What the task asks
Reproduce exactly the lines below, from the first one through the line containing "rnd = random.Random(4)", and omit any pictures.

Collected material
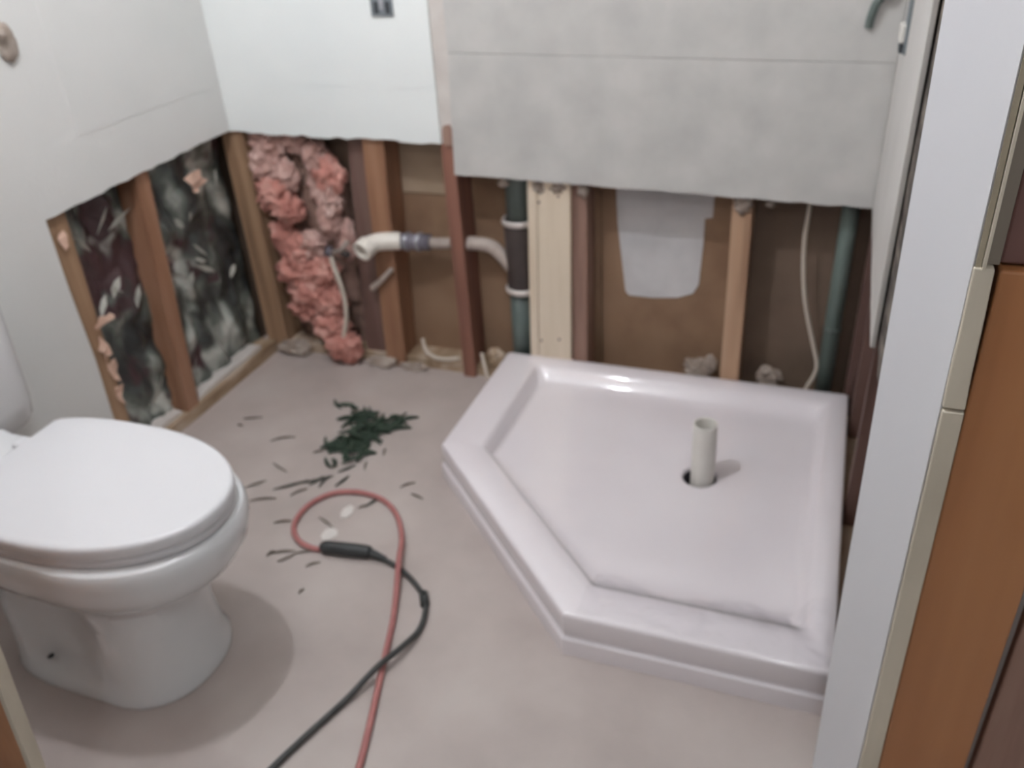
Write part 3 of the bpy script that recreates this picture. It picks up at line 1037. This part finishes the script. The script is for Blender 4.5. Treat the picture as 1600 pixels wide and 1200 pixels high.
def prf(u):
    for (a, ra), (b, rb) in zip(prof, prof[1:]):
        if a <= u <= b:
            return ra + (rb - ra) * (u - a) / (b - a)
    return prof[-1][1]


obj('plug', tube(catmull(P, 6), .015, 16, rfun=prf), M['plug_blk'], bc, True)
obj('collar', tube([(-.836, -.905, .009), (-.826, -.922, .009), (-.818, -.936, .009)], .010, 14), M['plug_blk'], bc, True)

# ================================================================== CLIPPINGS
rnd = random.Random(4)


def sliver(L, w, bend, seed):
    """a thin curled clipping lying along x"""
    r = random.Random(seed)
    bm = bmesh.new()
    k = 5
    pts = [(L * (i / k - .5), bend * math.sin(PI * i / k) * L, w * .5 + .003 * math.sin(PI * i / k)) for i in range(k + 1)]
    add_tube(bm, pts, w, 5, rfun=lambda u: w * (.35 + .75 * math.sin(PI * min(.96, max(.06, u)))))
    me = bpy.data.meshes.new('clipping')
    bm.to_mesh(me)
    bm.free()
    return me


shapes = [sliver(1.0 * l, w, b, i) for i, (l, w, b) in enumerate(((.058, .0052, .1), (.048, .0062, -.12), (.066, .0046, .06), (.040, .0068, .16)))]
mgreen = []
for me in shapes:
    me.materials.append(M['green'])
PILE = [(-1.386, -0.285), (-1.344, -0.32), (-1.314, -0.329), (-1.276, -0.36), (-1.256, -0.341), (-1.255, -0.38), (-1.228, -0.333), (-1.207, -0.327), (-1.183, -0.301), (-1.213, -0.274), (-1.272, -0.424), (-1.277, -0.451), (-1.3, -0.464), (-1.329, -0.449), (-1.244, -0.457), (-1.259, -0.483), (-1.257, -0.414), (-1.224, -0.42), (-1.237, -0.487), (-1.304, -0.309)]
cnt = [2, 5, 9, 9, 8, 8, 5, 4, 3, 2, 8, 9, 6, 4, 6, 5, 8, 5, 4, 7]
for (px, py), k in zip(PILE, cnt):
    for j in range(k):
        o = bpy.data.objects.new('clipping', shapes[rnd.randrange(4)])
        C.objects.link(o)
        o.location = (px + rnd.gauss(0, .019), py + rnd.gauss(0, .019), .0015 + .0035 * (j if k > 3 else 0) * rnd.random())
        o.rotation_euler = (0, rnd.uniform(-.15, .15) if k > 4 else 0, rnd.uniform(0, PI))
        tag(o, 'dark green leafy clipping heaped with others on the floor', 'clipping', 'dark green clippings in the heap')
SEG = [(-1.509, -0.482, -1.455, -0.448), (-1.441, -0.573, -1.385, -0.596), (-1.452, -0.684, -1.418, -0.646), (-1.373, -0.67, -1.31, -0.615), (-1.317, -0.681, -1.291, -0.646), (-1.314, -0.625, -1.262, -0.582), (-1.407, -0.729, -1.35, -0.704), (-1.293, -0.628, -1.278, -0.587), (-1.262, -0.63, -1.253, -0.58), (-1.247, -0.558, -1.219, -0.52), (-1.34, -0.484, -1.361, -0.499), (-1.056, -0.572, -1.03, -0.545), (-1.017, -0.591, -0.982, -0.6), (-1.107, -0.667, -1.09, -0.63), (-1.122, -0.679, -1.105, -0.661), (-1.184, -0.531, -1.195, -0.496), (-1.296, -0.787, -1.261, -0.769), (-1.654, -0.438, -1.635, -0.439), (-1.656, -0.403, -1.607, -0.383), (-1.24, -0.885, -1.193, -0.862), (-1.21, -0.903, -1.185, -0.869), (-1.188, -0.87, -1.136, -0.841), (-1.138, -0.9, -1.113, -0.879), (-1.165, -0.457, -1.175, -0.429), (-1.106, -0.979, -1.102, -0.965), (-1.197, -0.739, -1.147, -0.762), (-1.224, -0.614, -1.212, -0.568), (-1.245, -0.896, -1.237, -0.875)]
DK = {3, 5, 7, 8, 9, 13, 26}
for i, (x0, y0, x1, y1) in enumerate(SEG):
    L = math.hypot(x1 - x0, y1 - y0)
    me = sliver(L * 1.1, .0034 if i in DK else .0026, rnd.uniform(-.12, .12), 100 + i)
    me.materials.append(M['twig_dk'] if i in DK else M['twig'])
    o = bpy.data.objects.new('twig', me)
    C.objects.link(o)
    o.location = ((x0 + x1) / 2, (y0 + y1) / 2, 0.0008)
    o.rotation_euler = (0, 0, math.atan2(y1 - y0, x1 - x0))
    if i in DK:
        tag(o, 'dark slender clipping scattered between the green heap and red cord', 'clipping', 'dark scattered clippings')
    else:
        tag(o, 'thin grey brown clipping scattered loose on the floor', 'clipping', 'grey brown scattered clippings')
# small bright scraps inside the cord loop
for i, (x, y, s, lb) in enumerate(((-1.142, -.786, .022, 'small white paper scrap beside the black plug'), (-1.143, -.70, .02, 'small white paper scrap inside the red cord loop'))):
    r = random.Random(70 + i)
    pts = [(x + s * (1 + .4 * r.random()) * math.cos(a) * .7, y + s * (1 + .4 * r.random()) * math.sin(a)) for a in [2 * PI * k / 7 for k in range(7)]]
    o = obj('paper_scrap', sheet(pts, 'z', .0006, .003), M['scrap'])
    tag(o, lb, 'scrap')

Output
Write part 3 of the bpy script that recreates this picture. It picks up at line 1037. This part finishes the script. The script is for Blender 4.5. Treat the picture as 1600 pixels wide and 1200 pixels high.
def prf(u):
    for (a, ra), (b, rb) in zip(prof, prof[1:]):
        if a <= u <= b:
            return ra + (rb - ra) * (u - a) / (b - a)
    return prof[-1][1]


obj('plug', tube(catmull(P, 6), .015, 16, rfun=prf), M['plug_blk'], bc, True)
obj('collar', tube([(-.836, -.905, .009), (-.826, -.922, .009), (-.818, -.936, .009)], .010, 14), M['plug_blk'], bc, True)

# ================================================================== CLIPPINGS
rnd = random.Random(4)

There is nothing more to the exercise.